This week's training theme was "pressure". Results were mixed, but overall encouraging.


The balancing act here was to put people under more pressure without disengagement. Last time I tried to do this, the response we largely negative: Passive rejection of trying the game or perhaps even outright defiance. This time I set up a game with a lighter touch and gave people room decide for themselves.


I framed the game in a different context by saying it was an opportunity to learn natural response to pressure and develop a way of dealing with it. The idea was to give players an insight into their own mind from which they can learn.


The game itself was a simple incentive. Bat for 15 minutes without getting out and you get five extra minutes (an idea from Millfield School Head of Cricket, Mark Garaway). The players batted in pairs to add running to the mix. Running raises the heart rate, which is a quick way to feel under pressure.

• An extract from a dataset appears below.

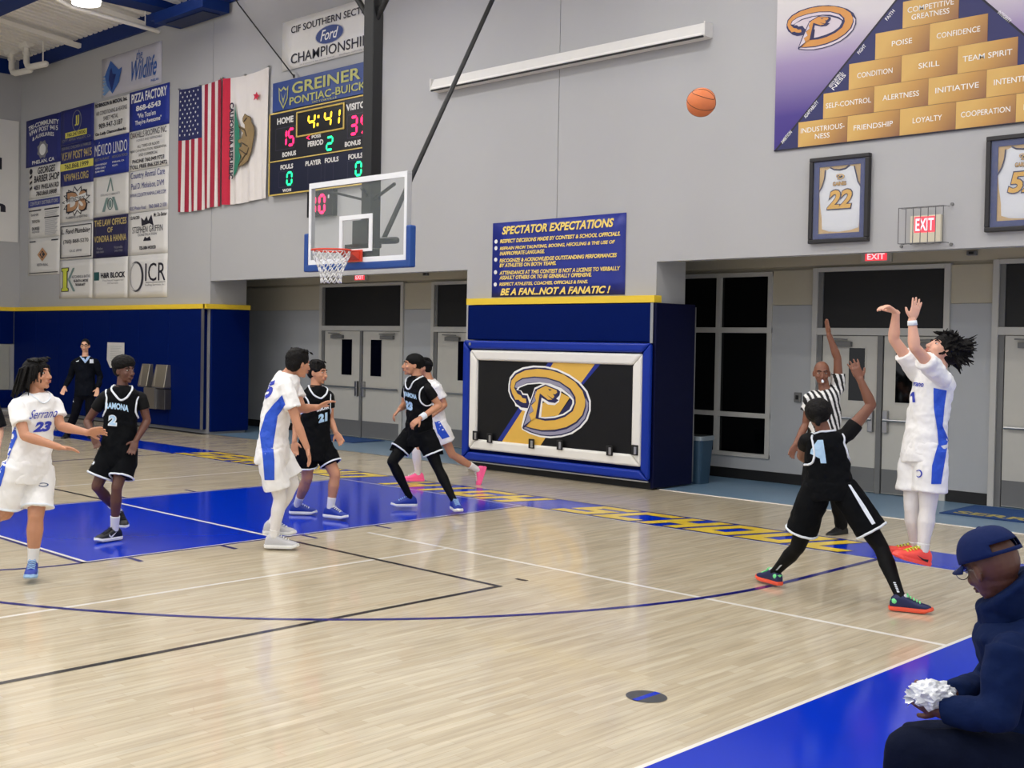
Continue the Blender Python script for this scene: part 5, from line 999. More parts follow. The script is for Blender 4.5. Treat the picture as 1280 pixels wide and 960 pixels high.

I'm not sure how much it was coincidence and how much it was a lack of desire to feel pressure, but we had four players drop out once I explained the game in the team WhatsApp group!


The results were good. Everyone batted with focus and there were no strops. One player misunderstood the game and almost blew up when he was out first ball. Then he realised his net wasn't over and calmed down. Then after his net he said "we should play 'out means out' sometime too". Nice.


Naturally, I have no way of monitoring the success of the drill in teaching a calm response to pressure. That's down to how the guys reflect on the drill. However, from observations I saw people batting and bowling with more overall focus. So, I was pleased that the guys seemed to be taking the opportunity.


The next night was a more traditional net that is supposed to be run by our Development captain. I'm always there which means he tends to default to letting me run the session.


As a result I sort of plan something and then let the guys get on with it. This time I asked them to decide for themselves about raising heart rate. I suspected the results would be a passive ignoring of it. I was right. Nobody did anything except bat and bowl.


I now realise how important the balancing act is between setting up games and allowing self-management. Get it wrong and the goal is not met. Get it right and you have a chance for learning.


Last year I would have got frustrated at the player's lack of ambition to be self-reliant. This year I know that you need a bit of structure to allow self-reliance, as group-think and peer pressure seems to kill it unless you force it just a little.


I also think drills work better if I make it clear there is a single intention that is behind the drill. Even if someone doesn't like or appreciate it, they can buy into trying it once.